Рассказывая о полном разгроме большевиков, Макаренко заявил, что дело большевиков проиграно и что он с ними отступать в Россию не хочет, а остается на Украине, даже если бы ему пришлось скрываться в лесах, как бандиту. Когда я сказал, почему бы ему не вернуться к нормальной жизни и заняться мирным трудом, Макаренко сразу изменился и заискивающе спросил, не согласился бы я устроить его кучером при исправительной колонии для несовершеннолетних. За минуту перед этим Федот заявил, что решил сделаться бандитом и продолжать свое дело. Мне стала ясна цель посещения нас Федотом. Он рассчитывал, что при моем содействии ему удастся избежать последствий его службы в Красной армии. Мы пили так называемый чай. Федот видел, что сахару у нас не было, а вместо хлеба мы ели «деруны». Со снисходительной улыбкой он спросил меня, неужели мы живем впроголодь. Он обещал завтра привезти сахару и сколько угодно хлеба.

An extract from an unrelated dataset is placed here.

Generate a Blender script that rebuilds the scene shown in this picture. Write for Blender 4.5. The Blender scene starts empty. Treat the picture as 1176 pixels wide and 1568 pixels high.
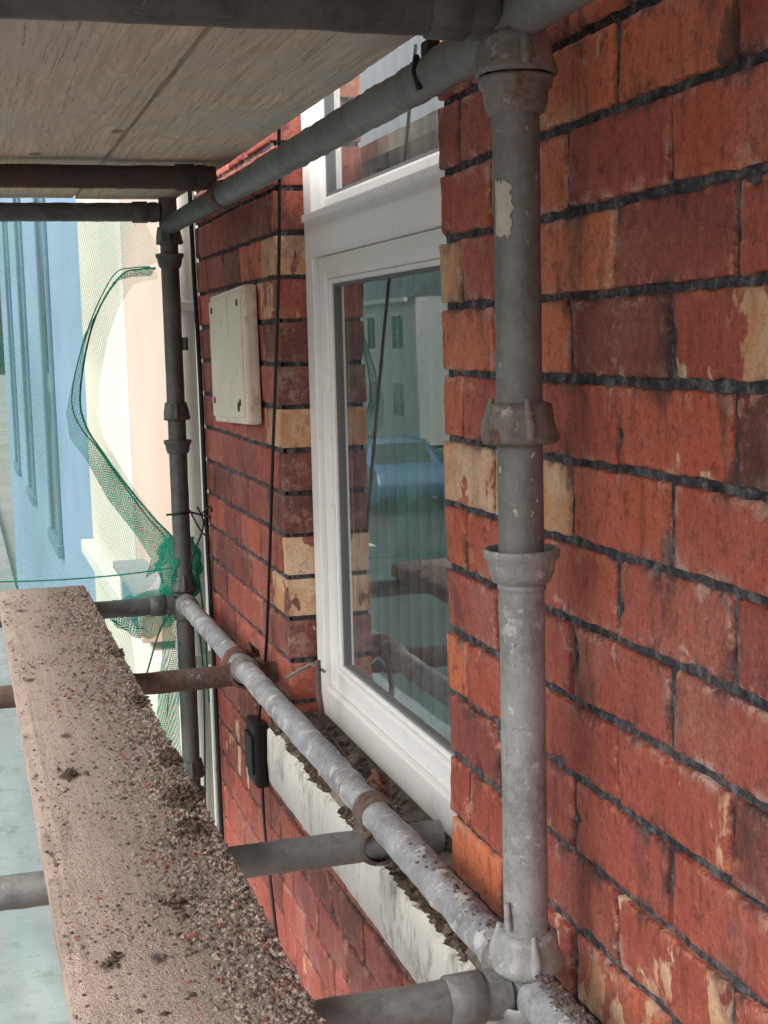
import bpy, math, random
import numpy as np
from mathutils import Vector, Matrix, noise
random.seed(7); RNG=np.random.default_rng(5)
S=bpy.context.scene
# ------------------------------------------------------------------ node helpers
class NT:
    def __init__(s,name):
        s.m=bpy.data.materials.new(name); s.m.use_nodes=True; s.t=s.m.node_tree
        s.t.nodes.clear(); s.out=s.t.nodes.new('ShaderNodeOutputMaterial')
        s.co=s.t.nodes.new('ShaderNodeTexCoord')
    def L(s,a,b): s.t.links.new(a,b)
    def n(s,typ,**k):
        nd=s.t.nodes.new(typ)
        for kk,v in k.items(): setattr(nd,kk,v)
        return nd
    def setv(s,sock,v):
        if hasattr(v,'is_linked') or isinstance(v,bpy.types.NodeSocket): s.L(v,sock)
        elif isinstance(v,(tuple,list)) and len(v)==3 and sock.type=='RGBA': sock.default_value=(*v,1)
        else: sock.default_value=v
    def mapping(s,scale=(1,1,1),rot=(0,0,0),loc=(0,0,0),src=None):
        m=s.n('ShaderNodeMapping'); m.inputs['Scale'].default_value=scale; m.inputs['Rotation'].default_value=rot
        m.inputs['Location'].default_value=loc
        s.L(src if src is not None else s.co.outputs['Object'],m.inputs['Vector']); return m.outputs['Vector']
    def noise(s,scale=5,detail=6,rough=.6,vec=None,dist=0):
        m=s.n('ShaderNodeTexNoise'); m.inputs['Scale'].default_value=scale; m.inputs['Detail'].default_value=min(detail,4)
        m.inputs['Roughness'].default_value=rough; m.inputs['Distortion'].default_value=dist
        s.L(vec if vec is not None else s.co.outputs['Object'],m.inputs['Vector']); return m.outputs['Fac']
    def voro(s,scale=5,vec=None,feature='F1'):
        m=s.n('ShaderNodeTexVoronoi',feature=feature); m.inputs['Scale'].default_value=scale
        s.L(vec if vec is not None else s.co.outputs['Object'],m.inputs['Vector']); return m.outputs['Distance']
    def ramp(s,fac,stops,interp='LINEAR'):
        r=s.n('ShaderNodeValToRGB'); e=r.color_ramp; e.interpolation=interp
        while len(e.elements)<len(stops): e.elements.new(.5)
        for el,(p,c) in zip(e.elements,stops):
            el.position=p; el.color=(*c,1) if isinstance(c,(tuple,list)) else (c,c,c,1)
        s.L(fac,r.inputs['Fac']); return r.outputs['Color']
    def mix(s,fac,a,b,mode='MIX'):
        m=s.n('ShaderNodeMix',data_type='RGBA',blend_type=mode)
        s.setv(m.inputs[0],fac); s.setv(m.inputs[6],a); s.setv(m.inputs[7],b); return m.outputs[2]
    def math(s,op,a,b=0.,c=None):
        m=s.n('ShaderNodeMath',operation=op); s.setv(m.inputs[0],a); s.setv(m.inputs[1],b)
        if c is not None: s.setv(m.inputs[2],c)
        m.use_clamp=False; return m.outputs[0]
    def bump(s,h,strength=.5,dist=.002,nrm=None):
        b=s.n('ShaderNodeBump'); b.inputs['Strength'].default_value=strength; b.inputs['Distance'].default_value=dist
        s.L(h,b.inputs['Height'])
        if nrm is not None: s.L(nrm,b.inputs['Normal'])
        return b.outputs['Normal']
    def pbr(s,col,rough=.7,metal=0.,nrm=None,spec=.5):
        p=s.n('ShaderNodeBsdfPrincipled'); s.setv(p.inputs['Base Color'],col); s.setv(p.inputs['Roughness'],rough)
        s.setv(p.inputs['Metallic'],metal); s.setv(p.inputs['Specular IOR Level'],spec)
        if nrm is not None: s.L(nrm,p.inputs['Normal'])
        s.L(p.outputs[0],s.out.inputs['Surface']); s.p=p; return s.m
def attr(t,name):
    a=t.n('ShaderNodeAttribute',attribute_name=name); sp=t.n('ShaderNodeSeparateColor'); t.L(a.outputs['Color'],sp.inputs[0])
    return sp.outputs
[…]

На следующий день Федот явился к нам вместе с моим бывшим служащим Яковом Чеченей, бывшим воспитанником Черниговской исправительной колонии, содержавшимся в колонии вместе с Федотом. Оба они были мои воспитанники и служили в Красной армии. Чеченя был мобилизован и попал в ту часть, где Федот был помощником командира. Это посещение не было для нас приятным, тем более что через несколько дней мы узнали, что Макаренко и Чеченя, разыскав в Чернигове служившего в тюрьме надзирателем своего товарища Василия Кочуру, занялись все втроем грабежами и реквизировали у населения для жены Кочуры Лены (нашей бывшей кухарки) белье, одежду и другое имущество. Федот и Яков были у нас после этого еще несколько раз.

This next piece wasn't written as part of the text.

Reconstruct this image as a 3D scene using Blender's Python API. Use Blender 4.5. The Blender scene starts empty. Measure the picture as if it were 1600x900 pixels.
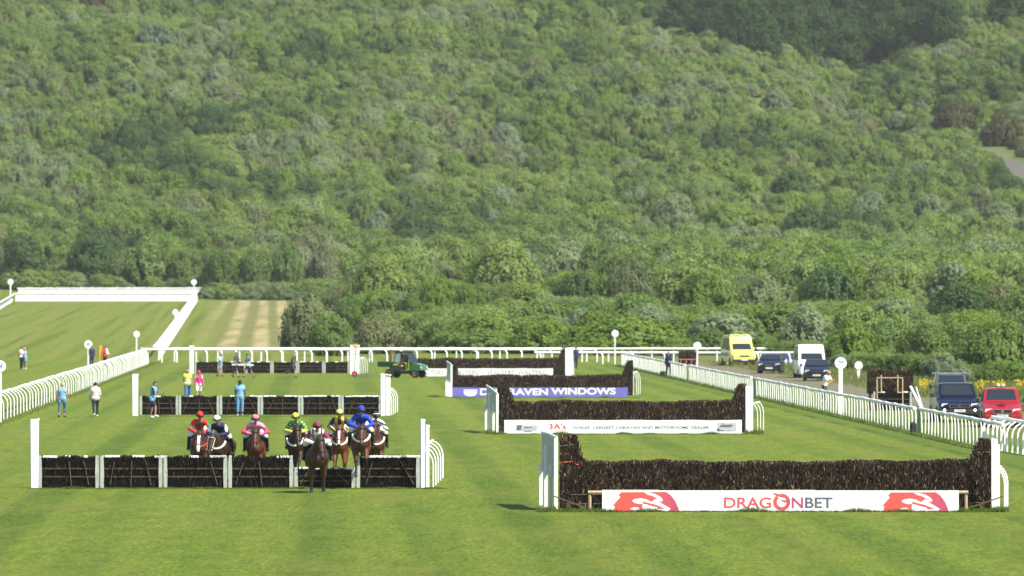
import bpy, math, random
import numpy as np
from mathutils import Vector, Matrix, noise as mnoise
R = math.radians
random.seed(11); rng = np.random.default_rng(11)
SC = bpy.context.scene
COL = SC.collection
# ------------------------------------------------------------------ camera, sky, sun, exposure
FPX, HC, YH = 10667.0, 6.1, 458.0
cd = bpy.data.cameras.new('camera'); cam = bpy.data.objects.new('camera', cd); COL.objects.link(cam)
cam.location = (0, 0, HC); cam.rotation_euler = (R(90) + math.atan((YH - 450) / FPX), 0, 0)
cd.lens = FPX / 1600 * 36; cd.sensor_width = 36; cd.clip_start = 1; cd.clip_end = 8000
cd.dof.use_dof = True; cd.dof.focus_distance = 212; cd.dof.aperture_fstop = 3.4
SC.camera = cam
ELEV = R(50)
SUN = Vector((0.74 * math.cos(ELEV), -0.67 * math.cos(ELEV), math.sin(ELEV))).normalized()
w = bpy.data.worlds.new('World'); SC.world = w; w.use_nodes = True
wn = w.node_tree
sky = wn.nodes.new('ShaderNodeTexSky'); sky.sky_type = 'NISHITA'; sky.sun_disc = False
sky.sun_elevation = ELEV; sky.sun_rotation = math.atan2(SUN.x, SUN.y)
wn.links.new(sky.outputs[0], wn.nodes['Background'].inputs[0]); wn.nodes['Background'].inputs[1].default_value = 0.105
ld = bpy.data.lights.new('sun', 'SUN'); ld.energy = 4.7; ld.angle = R(0.5); ld.color = (1.0, 0.95, 0.86)
sun = bpy.data.objects.new('sun', ld); COL.objects.link(sun)
sun.rotation_euler = SUN.to_track_quat('Z', 'Y').to_euler(); sun.location = (60, -40, 80)
SC.view_settings.view_transform = 'Standard'; SC.view_settings.look = 'None'; SC.view_settings.exposure = 0.88; SC.view_settings.gamma = 1
SC.cycles.max_bounces = 6; SC.cycles.transparent_max_bounces = 6; SC.cycles.volume_bounces = 0
SC.cycles.diffuse_bounces = 4; SC.cycles.glossy_bounces = 2; SC.cycles.transmission_bounces = 3

# ------------------------------------------------------------------ helpers
def tag(o, label=None, cat=None, group=None, kind=None):
    if label: o['label'] = label
    if cat: o['category'] = cat
    if group: o['group'] = group
    if kind: o['kind'] = kind
    return o
def empty(name, loc=(0, 0, 0), rz=0, label=None, cat=None, group=None):
    o = bpy.data.objects.new(name, None); COL.objects.link(o); o.empty_display_size = .2
    o.location = loc; o.rotation_euler = (0, 0, rz)
    return tag(o, label, cat, group)
def link(name, me, parent=None, loc=None):
    o = bpy.data.objects.new(name, me); COL.objects.link(o)
    if parent is not None: o.parent = parent
    if loc is not None: o.location = loc
    return o
def mesh_of(name, v, f, mats, smooth=False, mi=None, angle=None):
    me = bpy.data.meshes.new(name); me.from_pydata(v, [], f)
    for m in (mats if isinstance(mats, (list, tuple)) else [mats]): me.materials.append(m)
    if mi is not None: me.polygons.foreach_set('material_index', np.asarray(mi, dtype=np.int32))
    if smooth:
        me.polygons.foreach_set('use_smooth', np.ones(len(me.polygons), dtype=bool))
        if angle: me.set_sharp_from_angle(angle=R(angle))
    me.update(); return me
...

Исполнив свое обещание, Макаренко привез мне полпуда сахару, табаку, крупу и катушку ниток специально для моей дочери. Их посещения были страшны, и каждый раз все соседи думали, что у нас случилось несчастье. Макаренко всегда приезжал верхом и привязывал свою лошадь на улице к воротам. На лошади была пометка «Ч. К.». Это больше всего тревожило соседей. Мы, конечно, знали, что наши гости не тронут меня и даже могут выручить из беды, но все-таки было неприятно.